Project 32:
Stellar streams, the remnants of tidally disrupted globular clusters and dwarf galaxies, serve as remarkable tracers for investigating the gravitational potential of the Milky Way (MW) and its dark matter (DM) distribution. These elongated structures are highly sensitive to changes in the underlying potential, and their morphology and kinematics along their orbits can provide crucial insights into the shape and size of the MW’s mass distribution. A key aspect of this project is the identification of stellar streams traversing resonant orbital regions. Through categorization of unique morphological features such as stream gaps or bifurcations, these potentially resonant regions can be identified. By studying streams in resonance, we can obtain a more detailed understanding of the structure of the MW’s potential and its evolution over time. The project will employ observational data from ongoing surveys, such as Gaia, DESI, and LSST, to detect and characterize stellar streams. Advanced numerical simulations from the FIRE-2 collaboration will be used to model the evolution of streams in various gravitational potentials, allowing for a direct comparison with observational data. By iteratively refining the models to match the observed stream properties, we can derive robust constraints on the shape and time evolution of the potential, shedding light on the hierarchical formation of the galaxy.

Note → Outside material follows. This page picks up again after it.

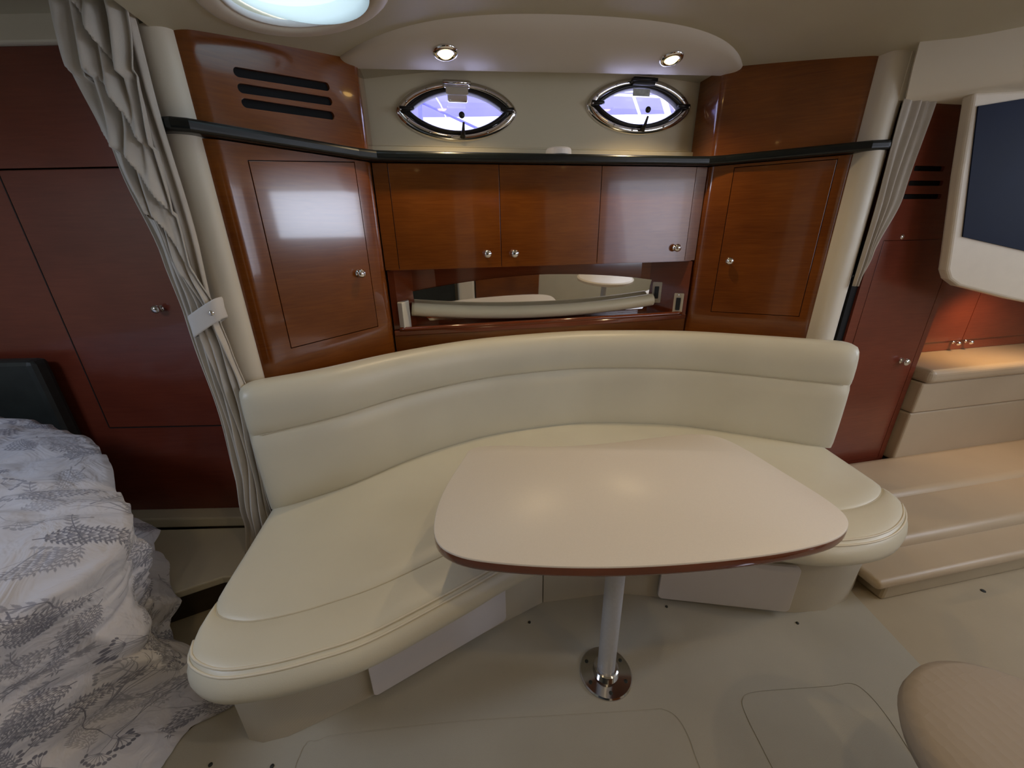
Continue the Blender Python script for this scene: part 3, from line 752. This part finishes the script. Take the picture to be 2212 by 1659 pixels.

The student will be the main investigator of writing programs to 1) make use and analyze the modeled data and 2) incorporate and compare with the observational data. The student will discuss with me about the physics involved, the implications of the research goal and findings, and the results from the comparison. Having an extensive experience in coding and utilizing astronomical simulation data and platforms, the student has already begun this work this semester (Spring 2024) and has some very impressive results of plots and animations identifying the resonant regions in the orbital phase. The student also has a very solid physics, math, and astrophysics background and is able to conduct most of this research independently already. Therefore, the modeling and physics aspects of this research project are already very solid, but to complete the analysis, the student will work with me to download observational data and incorporate them into the analysis. I will provide the guidance of data download, interpretation, and discussion of the result. We estimate 20 hours of work/ week for both semesters. (I would like to add that the student has a very high potential, talent, and motivation, in astrophysics, as well as a graduate-student-level computing and organization skills. I would strongly recommend the student to the award, and would appreciate very much of the award in helping him, and me, accomplish this project!)
We plan to publish our results in the Astrophysical Journal (ApJ) or the Monthly Notices of the Royal Astronomical Society (MNRAS) in April 2025. The student will present their poster at the American Astronomical Society (AAS) in January 2025 (first result) and June 2025. In April 2025, we will also present a poster at the 2025 NAU UGRADS symposium as well as the 2025 Arizona Space Grant Symposium. (I would also like to add that this year, 2024, the student’s work with me is all on track in terms of what we planned to achieve. The student went to AAS meeting in 2024 summer, is working on submitting a paper of our work, and several presentations in April. The student has high organization and time management skills that are rarely seen among undergraduate students. I have no doubts that the student will accomplish the outcome of our proposed project as planned. Thank you again for the support in this year, and I’d love to ask you to continue to support the student and share their success to the Space Grant program!)